「雇用保険法等の一部を改正する法律」に関して、今回は、「雇用保険の適用の拡大」にスポットを当てて紹介します。
雇用保険の適用の拡大〔雇用保険法、労働保険料徴収法関係〕
改正の趣旨➡
雇用者数、求職者数が増加傾向にある65歳以上の高年齢者について、生涯現役社会の実現の観点から、その雇用が一層推進されるよう、雇用保険の適用を拡大する。
改正前(現行)
○ 65歳以降に雇用された者は雇用保険の適用除外とする。
○ 同一の事業主の適用事業に65歳前から引き続いて雇用されている者のみ、高年齢継続被保険者として雇用保険を適用し、離職して求職活動をする場合に高年齢求職者給付金(賃金の50~80%の最大50日分)を1度だけ支給する。
○ 64歳以上の者については、雇用保険料の徴収を免除。
改正後
平成29年1月~
○ 65歳以降に雇用された者についても、高年齢被保険者として雇用保険を適用し、離職して求職活動する場合には、その都度、高年齢求職者給付金を支給する(支給要件・内容は現行のものと同様。年金と併給可)。
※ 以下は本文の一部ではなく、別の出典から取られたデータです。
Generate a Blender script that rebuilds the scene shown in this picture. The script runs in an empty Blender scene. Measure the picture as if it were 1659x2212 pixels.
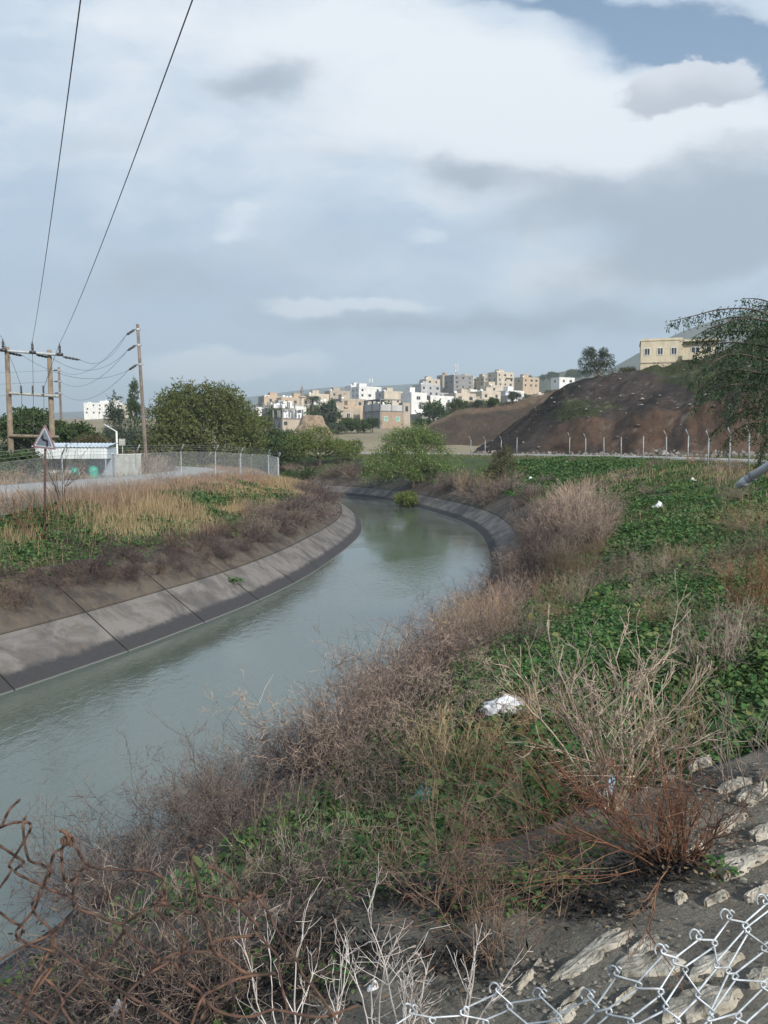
import bpy, math, random
import numpy as np
from mathutils import Vector, Matrix
R = math.radians
scene = bpy.context.scene
col = scene.collection

# ------------------------------------------------------------------ camera
CAM_Z = 5.5
PITCH = math.atan((1106 - 965) / 1661.0)
cam_d = bpy.data.cameras.new("camera")
cam_d.sensor_fit = 'VERTICAL'
cam_d.sensor_height = 36.0
cam_d.lens = 36.0 * 1661.0 / 2212.0
cam_d.clip_start = 0.05
cam_d.clip_end = 20000
cam = bpy.data.objects.new("camera", cam_d)
col.objects.link(cam)
cam.location = (0, 0, CAM_Z)
cam.rotation_euler = (math.pi / 2 - PITCH, 0, 0)
scene.camera = cam

# ------------------------------------------------------------------ exposure
scene.view_settings.view_transform = 'Standard'
scene.view_settings.look = 'None'
scene.view_settings.exposure = 0.72
scene.view_settings.gamma = 1.0
scene.view_settings.use_curve_mapping = False
scene.cycles.max_bounces = 6
scene.cycles.diffuse_bounces = 2
scene.cycles.glossy_bounces = 3
scene.cycles.transparent_max_bounces = 24
scene.cycles.volume_bounces = 0

# ------------------------------------------------------------------ pixel helpers (photo measured at 1659 x 2212)
def ray(u, v):
    dx = (u - 829.5) / 1661.0
    dz = -(v - 1106.0) / 1661.0
    y = math.cos(PITCH) + dz * math.sin(PITCH)
    z = -math.sin(PITCH) + dz * math.cos(PITCH)
    return dx / y, z / y
def P(u, v, d):
    a, e = ray(u, v)
    return Vector((a * d, d, CAM_Z + e * d))

# ------------------------------------------------------------------ sun
SUN_EL, SUN_AZ = R(32), R(148)          # azimuth clockwise from +Y
sun_dir = Vector((math.sin(SUN_AZ) * math.cos(SUN_EL), math.cos(SUN_AZ) * math.cos(SUN_EL), math.sin(SUN_EL)))
sd = bpy.data.lights.new("sun", 'SUN')
sd.energy = 3.2
sd.angle = R(5)
sd.color = (1.0, 0.95, 0.87)
sun = bpy.data.objects.new("sun", sd)
col.objects.link(sun)
sun.rotation_euler = sun_dir.to_track_quat('Z', 'Y').to_euler()
sun.location = (20, -20, 60)

# ------------------------------------------------------------------ world: Nishita sky with broken cloud
world = bpy.data.worlds.new("World")
scene.world = world
world.use_nodes = True
wn, wl = world.node_tree.nodes, world.node_tree.links
wn.clear()
class NB:
    def __init__(s, tree): s.n, s.l = tree.nodes, tree.links
    def new(s, t, **k):
        n = s.n.new(t)
        for a, b in k.items(): setattr(n, a, b)
        return n
    def put(s, sock, v):
        if hasattr(v, 'is_output'): s.l.new(v, sock)
        else: sock.default_value = v
    def m(s, op, a, b=0.0, c=0.0, clamp=False):
        n = s.new('ShaderNodeMath', operation=op, use_clamp=clamp)
        s.put(n.inputs[0], a); s.put(n.inputs[1], b); s.put(n.inputs[2], c)
        return n.outputs[0]
    def mix(s, f, a, b):
        n = s.new('ShaderNodeMix', data_type='RGBA')
        s.put(n.inputs[0], f)
        s.put(n.inputs[6], a if hasattr(a, 'is_output') else (*a, 1)); s.put(n.inputs[7], b if hasattr(b, 'is_output') else (*b, 1))
        return n.outputs[2]
    def noise(s, vec, scale, detail=5, rough=0.55, dist=0.0, w=None):
        n = s.new('ShaderNodeTexNoise')
        if w is not None: n.noise_dimensions = '4D'; n.inputs['W'].default_value = w
        if vec is not None: s.l.new(vec, n.inputs['Vector'])
        n.inputs['Scale'].default_value = scale; n.inputs['Detail'].default_value = detail
        n.inputs['Roughness'].default_value = rough; n.inputs['Distortion'].default_value = dist
        return n
    def step(s, x, lo, hi):
        n = s.new('ShaderNodeMapRange', interpolation_type='SMOOTHSTEP')
        s.put(n.inputs[0], x); n.inputs[1].default_value = lo; n.inputs[2].default_value = hi
        return n.outputs[0]
    def vec(s, x, y, z):
        n = s.new('ShaderNodeCombineXYZ')
        s.put(n.inputs[0], x); s.put(n.inputs[1], y); s.put(n.inputs[2], z)
        return n.outputs[0]

W = NB(world.node_tree)
tc = W.new('ShaderNodeTexCoord')
sp = W.new('ShaderNodeSeparateXYZ'); wl.new(tc.outputs['Generated'], sp.inputs[0])
ay = W.m('MAXIMUM', W.m('ABSOLUTE', sp.outputs[1]), 0.12)
az0 = W.m('DIVIDE', sp.outputs[0], ay)
el0 = W.m('DIVIDE', sp.outputs[2], ay)
base_v = W.vec(az0, W.m('MULTIPLY', el0, 1.7), 0.0)
wp = W.noise(base_v, 4.5, 6, 0.6)
wps = W.new('ShaderNodeSeparateColor'); wl.new(wp.outputs['Color'], wps.inputs[0])
wf = W.noise(base_v, 14.0, 6, 0.62)
wfs = W.new('ShaderNodeSeparateColor'); wl.new(wf.outputs['Color'], wfs.inputs[0])
def warped(c, ch, amt, amt2):
    a = W.m('MULTIPLY_ADD', W.m('SUBTRACT', wps.outputs[ch], 0.5), amt, c)
    return W.m('MULTIPLY_ADD', W.m('SUBTRACT', wfs.outputs[ch], 0.5), amt2, a)
azs, els = warped(az0, 0, 0.16, 0.03), warped(el0, 1, 0.10, 0.02)      # soft clouds
azp, elp = warped(az0, 0, 0.05, 0.06), warped(el0, 1, 0.045, 0.05)     # billowy puffs
def blob(u, v, su, sv, rot=0.0, soft=True):
    a0, e0 = ray(u, v)
    A, E = (azs, els) if soft else (azp, elp)
    dx = W.m('SUBTRACT', A, a0); dy = W.m('SUBTRACT', E, e0)
    c, s_ = math.cos(R(rot)), math.sin(R(rot))
    X = W.m('MULTIPLY_ADD', dx, c, W.m('MULTIPLY', dy, s_))
    Y = W.m('MULTIPLY_ADD', dy, c, W.m('MULTIPLY', dx, -s_))
    X = W.m('MULTIPLY', X, 1661.0 / su); Y = W.m('MULTIPLY', Y, 1661.0 / sv)
    r2 = W.m('MULTIPLY_ADD', X, X, W.m('MULTIPLY', Y, Y))
    return W.m('POWER', 2.718, W.m('MULTIPLY', r2, -0.5))
def total(items, soft=True):
    t = 0.0
    for it in items:
        *g, w = it
        b = blob(*g, soft=soft)
        t = W.m('MULTIPLY_ADD', b, w, t)
    return t
fb = W.noise(W.vec(azs, W.m('MULTIPLY', els, 2.2), 0.3), 3.2, 7, 0.58).outputs['Fac']
fb2 = W.noise(W.vec(azp, W.m('MULTIPLY', elp, 2.2), 1.7), 7.0, 9, 0.62).outputs['Fac']
light = total([(1330, 250, 330, 75, -10, 0.85), (960, 150, 300, 110, -14, 0.45), (180, 150, 300, 190, 0, 0.26),
               (640, 270, 330, 120, 0, 0.30), (1640, 250, 160, 70, 0, 0.35), (1350, 610, 330, 45, 0, 0.30),
               (1050, 330, 220, 90, 0, 0.25), (480, 30, 300, 80, 0, 0.25), (1600, 20, 120, 40, 0, .3),
               (1250, 520, 300, 60, -12, 0.16)])
light = W.m('ADD', light, W.m('MULTIPLY', W.m('SUBTRACT', fb, 0.5), 1.25))
light = W.m('ADD', light, W.m('MULTIPLY', W.m('SUBTRACT', fb2, 0.5), 1.0))
c = W.mix(W.step(light, -0.12, 0.92), (0.305, 0.388, 0.492), (0.545, 0.578, 0.618))
# low horizon paler and bluer
hz = W.step(el0, 0.20, 0.02)
c = W.mix(W.m('MULTIPLY', hz, 0.62), c, (0.455, 0.525, 0.605))
# grey undersides
dark = total([(565, 165, 110, 30, 6, 0.75), (1600, 470, 230, 80, 14, 1.05), (1500, 330, 150, 30, 10, .35), (780, 330, 200, 24, -6, .3), (200, 300, 180, 30, 4, .3), (1290, 410, 190, 40, -6, 0.45),
              (1000, 370, 55, 26, 0, 0.45), (1100, 470, 120, 30, 14, 0.3), (900, 710, 260, 30, 0, 0.45), (1300, 700, 240, 34, 0, 0.5), (600, 560, 260, 60, 6, .35), (300, 640, 240, 50, 0, .3), (1450, 560, 200, 40, 14, .3)])
dark = W.m('ADD', dark, W.m('MULTIPLY', W.m('SUBTRACT', fb2, 0.5), 1.0))
c = W.mix(W.m('MULTIPLY', W.step(dark, 0.12, 0.80), 0.85), c, (0.245, 0.290, 0.350))
# open blue sky seen through the gaps
sky = W.new('ShaderNodeTexSky', sky_type='NISHITA')
sky.sun_disc = False
sky.sun_elevation = SUN_EL
sky.sun_rotation = SUN_AZ
sky.air_density = 1.0; sky.dust_density = 1.5; sky.ozone_density = 1.5
STR = 0.10
sc_ = W.new('ShaderNodeVectorMath', operation='SCALE'); wl.new(c, sc_.inputs[0]); sc_.inputs['Scale'].default_value = 1.0 / STR
cloud = sc_.outputs[0]
gap = total([(1590, 95, 150, 42, 0, 1.0), (1480, 75, 160, 30, 0, 0.75), (1180, 6, 180, 16, 0, 0.55), (1380, 20, 130, 30, 0, .45), (1392, 647, 22, 5, 0, 0.9), (1650, 150, 60, 45, 0, .6)])
gap = W.m('ADD', gap, W.m('MULTIPLY', W.m('SUBTRACT', fb2, 0.5), 0.7))
gap = W.step(gap, 0.22, 0.80)
sk = W.new('ShaderNodeVectorMath', operation='MULTIPLY'); wl.new(sky.outputs[0], sk.inputs[0]); sk.inputs[1].default_value = (1.15, 1.1, 1.0)
mixed = W.mix(gap, cloud, sk.outputs[0])
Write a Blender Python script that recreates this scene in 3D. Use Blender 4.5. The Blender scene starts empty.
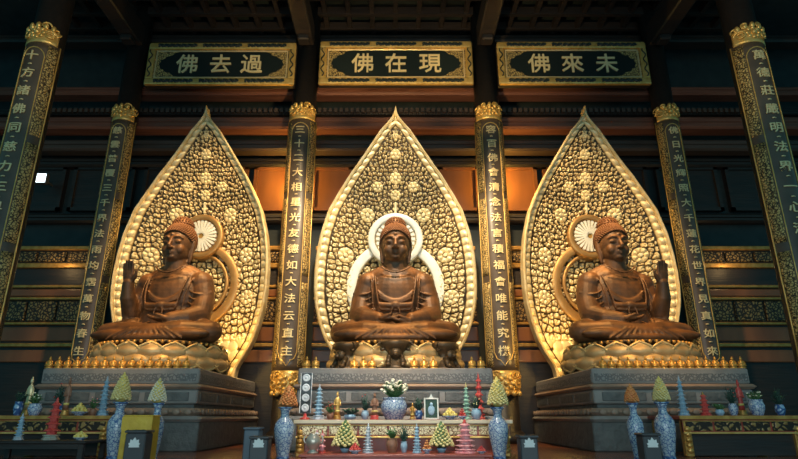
import bpy, bmesh, math, random
import numpy as np
from math import sin, cos, pi, radians, atan2, sqrt, hypot
random.seed(7); rng = np.random.default_rng(7)
SC = bpy.context.scene; COL = SC.collection

# ------------------------------------------------------------------ camera, world, lights
F = 562.0; CX = 395.5; CY = 229.5; TH = radians(18.5); CAMZ = 1.2
cam = bpy.data.cameras.new('camera'); cam_o = bpy.data.objects.new('camera', cam); COL.objects.link(cam_o)
cam.sensor_width = 36; cam.lens = F/798*36; cam.shift_x = 3.5/798; cam.clip_end = 300
cam_o.location = (0, 0, CAMZ); cam_o.rotation_euler = (pi/2+TH, 0, 0); SC.camera = cam_o

w = bpy.data.worlds.new('world'); SC.world = w; w.use_nodes = True
w.node_tree.nodes['Background'].inputs[0].default_value = (0.05, 0.27, 0.33, 1)
w.node_tree.nodes['Background'].inputs[1].default_value = 0.62

def area(name, loc, target, size, power, col, sy=None):
    l = bpy.data.lights.new(name, 'AREA'); l.energy = power; l.color = col; l.size = size
    if sy: l.shape = 'RECTANGLE'; l.size_y = sy
    o = bpy.data.objects.new(name, l); COL.objects.link(o); o.location = loc
    d = np.array(target)-np.array(loc)
    from mathutils import Vector
    o.rotation_euler = Vector(d).to_track_quat('-Z', 'Y').to_euler(); return o
def spot(name, loc, target, power, col, ang=50, blend=.6, r=.25):
    l = bpy.data.lights.new(name, 'SPOT'); l.energy = power; l.color = col
    l.spot_size = radians(ang); l.spot_blend = blend; l.shadow_soft_size = r
    o = bpy.data.objects.new(name, l); COL.objects.link(o); o.location = loc
    from mathutils import Vector
    o.rotation_euler = (Vector(target)-Vector(loc)).to_track_quat('-Z', 'Y').to_euler(); return o
def point(name, loc, power, col, r=.2):
    l = bpy.data.lights.new(name, 'POINT'); l.energy = power; l.color = col; l.shadow_soft_size = r
    o = bpy.data.objects.new(name, l); COL.objects.link(o); o.location = loc; return o

WARM = (1, .62, .24); NEUT = (1, .80, .52); COOL = (.55, .88, 1.0)
XS = 10.7        # x of the side bays
area('entrance_daylight', (0, -7, 4), (0, 25, 3), 22, 1700, (.78, .95, 1), 8)
spot('altar_fill', (0, 13.5, 13), (0, 20.4, 1.8), 6800, (1, .90, .76), 48, .9, .6)  # unseen fill added to brighten the altar foreground
for s in (-1, 1): spot('side_altar_fill', (s*9.5, 14, 12), (s*9.8, 21, 1.6), 480, (1, .95, .85), 52, .9, .6)  # added fill for the side altars, without a fixture
spot('ceiling_spot_centre', (0, 17.5, 23), (0, 29.8, 10), 14500, (1, .84, .60), 46, .7, .5)
for s in (-1, 0, 1):
    spot('plaque_spot', (s*1.5, 21.5, 14.5), (s*6.0, 29, 21.2), 2600, (1, .70, .30), 50, .9, .3)
    if s: spot('front_column_spot', (s*8, 12.5, 17), (s*16.6, 22, 18), 1300, (1, .72, .36), 46, .9, .3)
    spot('platform_fill', (s*XS*.93, 17.0, 10.5), (s*XS*1.0, 23.6, 4.6), 1500, (1, .60, .22), 44, .8, .3)  # added warm fill for petals and figurines, no lamp stands there
for s in (-1, 0, 1): spot('statue_spot', (s*XS*.92, 23.4, 25), (s*XS, 25.9, 6.5), 16000 if s == 0 else 14000, (1, .52, .15), 26, .9, .3)
for s in (-1, 1):
    spot('ceiling_spot_side', (s*3.4, 18.5, 22), (s*9.9, 29.5, 10), 16000, (1, .70, .36), 42, .8, .5)
    spot('pillar_spot', (s*1.5, 22, 15), (s*5.6, 29.5, 9), 3000, (1, .8, .5), 60, .9, .3)
    point('niche_lamp', (s*6.6, 31.6, 14.9), 420, (1, .58, .10), .15)
    point('inner_cabinet_fill', (s*4.4, 31.0, 9.4), 110, (1, .55, .18), .15)  # unseen fill added to lift the dark cabinets behind the leaf
    point('leaf_foot_lamp', (s*8.0, 27.4, 4.4), 180, (1, .62, .16), .15)
    point('side_cabinet_lamp', (s*19.6, 30.6, 9.6), 40, (1, .62, .25), .15)
SC.view_settings.view_transform = 'Standard'; SC.view_settings.look = 'None'
SC.view_settings.exposure = 0.45; SC.view_settings.gamma = 1; SC.view_settings.use_curve_mapping = False

def P(x, y, Y):
    """Point at depth Y seen at photo pixel (x, y)."""
    s = (x-CX)/F; t = (CY-y)/F
    k = Y/(cos(TH)-t*sin(TH))
    return (s*k, Y, CAMZ+k*(sin(TH)+t*cos(TH)))
def zat(y, Y): return P(CX, y, Y)[2]
def xat(x, y, Y): return P(x, y, Y)[0]
def mpp(y, Y):  return P(CX+1, y, Y)[0]      # metres per photo pixel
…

○ さらに、介護休業給付、教育訓練給付等についても、新たに65歳以上の者を対象とする。
平成32年4月~
○ 雇用保険料の徴収免除を廃止して原則どおり徴収する。
現行の制度では、65歳以降に新たに雇用した従業員については、雇用保険の適用除外ですが、来年からは、そのような従業員も、週所定労働時間が20時間未満である場合などを除き、被保険者(高年齢被保険者)となります。雇用保険の資格取得の手続きも必要となります。また、平成32年度からですが、64歳以上の者の雇用保険料の免除の制度も廃止されます。 企業にとっては事務的にも、金銭的にも負担が増えますが、時代の流れですね。
今後は、別途、高齢者を一定割合以上雇用した企業への助成措置等を導入するとのことです。そのような制度の利用などにより、高齢者の方をうまく活用することを考えていくことが、より重要になっていきそうです。